GIVEN INSTRUCTION
Wherever the word "pixels" appears in a line, extract that line.

SUPPLIED MATERIAL
● ● ● ● ●
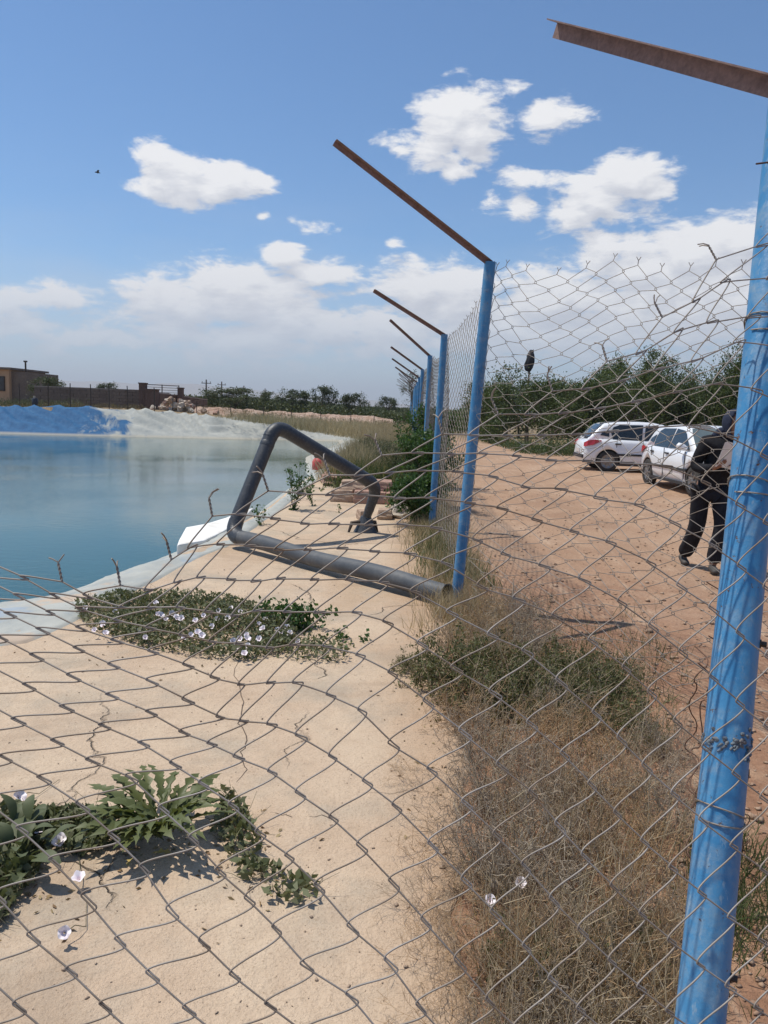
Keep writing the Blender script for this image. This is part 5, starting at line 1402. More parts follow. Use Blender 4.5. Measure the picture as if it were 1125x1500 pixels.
def shrub_at(px, py, meshes, name, label, cat='shrub', group=None, rz=0, s=1.0, z=None):
    p = onz(px, py, 0.0); zz = gtop(p[0], p[1]) if z is None else z
    t = thing(name, label, cat, (p[0], p[1], zz), rz, group); t.scale = (s, s, s)
    for me in meshes:
        o_ = obj(me.name.split('.')[0], me, t)
        if me.name.startswith('foliage'): o_['kind'] = 'stuff'
    return t
shrub_at(612, 768, leafy_shrub(201, .72, .36, 5200, .052, M_LEAF_G, 16), 'green_bush', 'dense low green bush spreading over the pale slab before the posts')
shrub_at(622, 742, leafy_shrub(202, 1.30, .26, 6200, .058, M_LEAF_G, 16), 'green_bush', 'taller leafy green bush climbing up the blue post behind the low bush')
shrub_at(631, 712, leafy_shrub(203, 1.75, .30, 5200, .062, M_LEAF_G, 16), 'green_bush', 'highest slim green bush rising between two blue posts')
for i, (px, py, s) in enumerate([(578, 703, 1.0), (560, 688, .9), (596, 712, 1.0), (548, 676, .9)]):
    shrub_at(px, py, leafy_shrub(210 + i, .75, .5, 3800, .055, M_SCRUBG, 14, .3), 'grey_bush', ['grey green wispy bush behind the upper stone block', 'wispy bush behind the sloping pipe', 'wispy bush beside the low green bush', 'farthest wispy bush on the bank by the water'][i], group='wispy bushes on the bank', s=s)
shrub_at(430, 748, leafy_shrub(220, .66, .20, 620, .042, M_LEAF_G, 7, .6, 1), 'sapling', 'leafy upright young plant growing at the edge of the concrete by the water')
shrub_at(458, 742, leafy_shrub(221, .32, .09, 150, .036, M_LEAF_G, 4, .6, 1), 'sapling', 'small young plant just beside the taller leafy one')
shrub_at(381, 770, leafy_shrub(222, .24, .06, 110, .036, M_LEAF_G, 3, .6, 1), 'sapling', 'tiny upright seedling alone between the pipe legs')
shrub_at(497, 752, leafy_shrub(223, .12, .04, 30, .03, M_LEAF_G, 3, .6, 1), 'seedling', 'tiny seedling in front of the stone pile')
shrub_at(450, 925, leafy_shrub(224, .17, .13, 420, .038, M_LEAF_G, 8, .62, 1), 'leafy_weed', 'bright green leafy weed just beyond the flowering patch', 'weed')
shrub_at(396, 915, leafy_shrub(226, .15, .10, 260, .036, M_LEAF_G, 6, .62, 1), 'leafy_weed', 'bright green weed rising inside the end of the flowering patch', 'weed')
shrub_at(512, 943, leafy_shrub(225, .07, .06, 60, .034, M_LEAF_G, 5, .6, 1), 'seedling', 'small dark green seedling alone on the concrete below the pipe')
# pale upright dry stalk
p = onz(745, 935, 0); st_ = MB(); st_.tube([(p[0], p[1], 0), (p[0] + .01, p[1], .2), (p[0] + .015, p[1] + .02, .42)], [.008, .006, .003], 6)
tag(st_.build('dry_stalk', pmat('pale_dry_stalk', [(.52, .42, .30)], 8, .9)), 'single pale dry stalk standing upright in the weeds', 'stalk')

# ---- bindweed with its funnel flowers
M_PETAL = pmat('pale_pink_petal', [(.80, .70, .72), (.86, .80, .80), (.72, .56, .62)], 30, .6, spec=.3)
M_THROAT = pmat('flower_throat', [(.75, .72, .45)], 30, .6)
def flower_mesh(r=.021, seed=0):
    m_ = MB(); rnd = random.Random(seed); n = 30; rings = [(.0, -.024, .05), (.25, -.016, .15), (.5, -.008, .42), (.75, -.002, .78), (1.0, .0, 1.0)]
    vs = []
    for k, z, q in rings:
        for a in range(n):
            an = 2 * math.pi * a / n; rr_ = r * (.10 + .9 * q) * (1 + .05 * math.cos(5 * an) * (q > .6)); vs.append((rr_ * math.cos(an), rr_ * math.sin(an), z + .003 * math.cos(5 * an + seed) * q * q + .002 * math.sin(3 * an + seed) * q))
    fs = [(k * n + a, k * n + (a + 1) % n, (k + 1) * n + (a + 1) % n, (k + 1) * n + a) for k in range(4) for a in range(n)]
    m_.add(vs, fs, True); return m_.mesh('flower', M_PETAL)
FL_M = [flower_mesh(.021, 1), flower_mesh(.018, 2), flower_mesh(.024, 3)]
def in_poly(px, py, poly):
    c = False; n = len(poly)
    for i in range(n):
        x1, y1 = poly[i]; x2, y2 = poly[(i + 1) % n]
        if (y1 > py) != (y2 > py) and px < (x2 - x1) * (py - y1) / (y2 - y1) + x1: c = not c
    return c
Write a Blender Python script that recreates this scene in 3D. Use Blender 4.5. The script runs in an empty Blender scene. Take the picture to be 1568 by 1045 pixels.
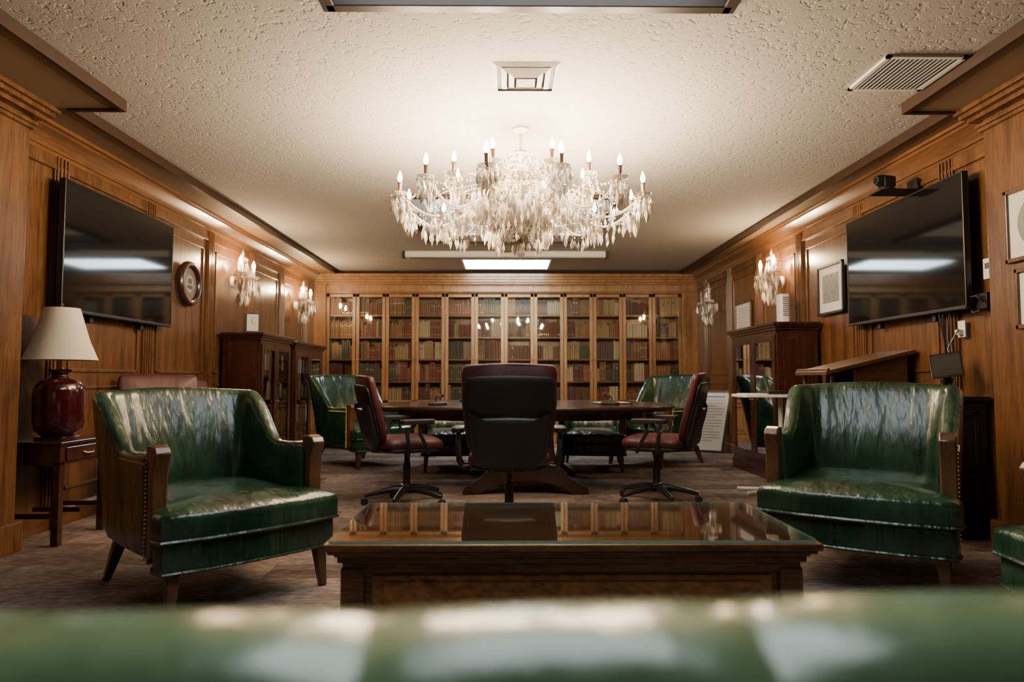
● ● ● ● ●
EXPECTED ANSWER
Keep writing the Blender script for this image. This is part 5, starting at line 1402. More parts follow. Use Blender 4.5. Measure the picture as if it were 1125x1500 pixels.
Write a Blender Python script that recreates this scene in 3D. Use Blender 4.5. The script runs in an empty Blender scene. Take the picture to be 1568 by 1045 pixels.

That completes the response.